'Gang Related': Groundbreaking or Stereotypical?

'Gang Related,' the highly anticipated cop drama featuring a prominent Latino cast, premiered tonight on FOX and has already created controversy. With some celebrating the series for the prominent casting of Latino actors, while others critique it for glorifying Latinos in roles of gangsters and drug dealers, it's sure to continue to make waves in the press. Here are my thoughts on the series premiere.


As a writer who has dedicated herself to creating non-stereotypical Latino stories and characters, I must admit, I've been skeptical about the series. It's follows the story of Ryan Lopez, played by the handsome Ramon Rodriguez, a cop with a secret. An orphan adopted by an infamous East LA Mexican gangster, Julian Acosta (Cliff Curtis), Ryan has spent his life rising the ranks of the LAPD, in an effort to serve as a spy for his gangster godfather in order to protect "la familia."

After Ryan's partner is gunned down by Carlos Acosta (Reynaldo Gallegos), Julian's son, Ryan is tasked with taking down the Godfather by targeting members of the Acosta family, one by one. The series is driven by the moral question: will Ryan stay loyal to the criminal family who raised him, or change his loyalty to his cop family as they fight for "good."  

The series contrasts the Godfather's picturesque family life, as his straight banker son Daniel (Jay Hernandez) proposes to his girlfriend Sylvia (also Ryan's ex) at the family asado, with the Godfather's brutal torture of a rival gang member. When Ryan has to arrest Carlos, he also protects his criminal family, concealing Carlos' weapon from the cops, only for Carlos to threaten to reveal Ryan's secret in order to avoid prison. 

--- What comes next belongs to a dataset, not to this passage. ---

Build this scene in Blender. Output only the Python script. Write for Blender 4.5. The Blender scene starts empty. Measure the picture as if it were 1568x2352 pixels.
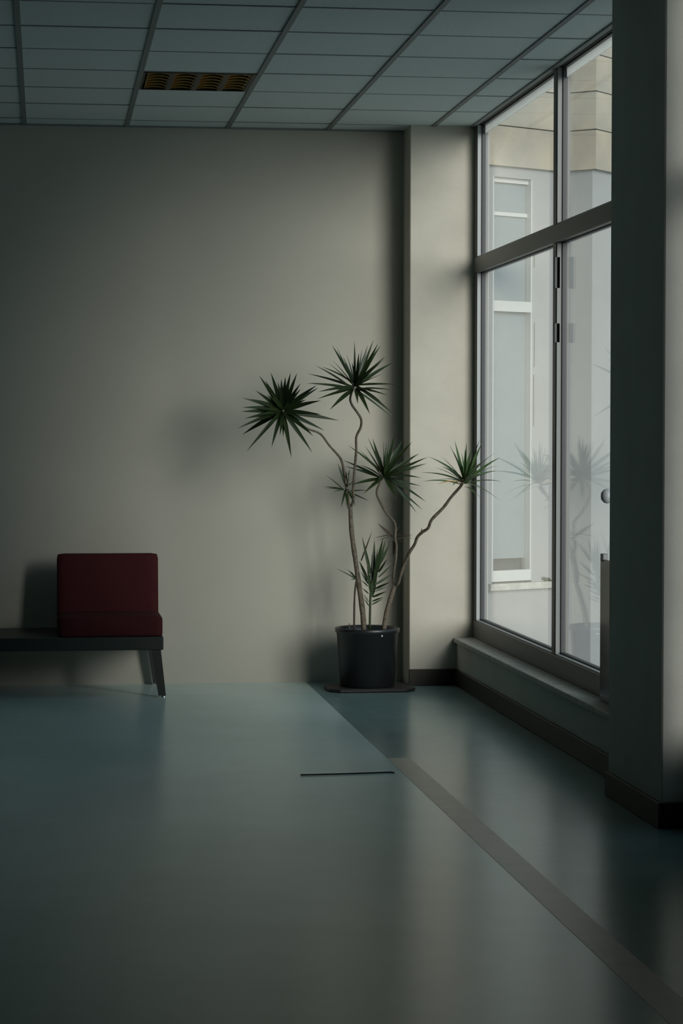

Ryan's moral dilemma is compelling enough to keep me coming back weekly, and so far, while stereotypical, I'm curious to see how the characters grow and surprise us weekly. Can they break stereotypes and reach a complexity of say, "Breaking Bad"? Or will network TV follow their tested model of serving up stereotypes, weekly for the masses.  Is it refreshing to see so many Latinos in lead roles on a network show? Or is it frustrating to see us portraying the same criminal roles, even if this time we're leads not extras?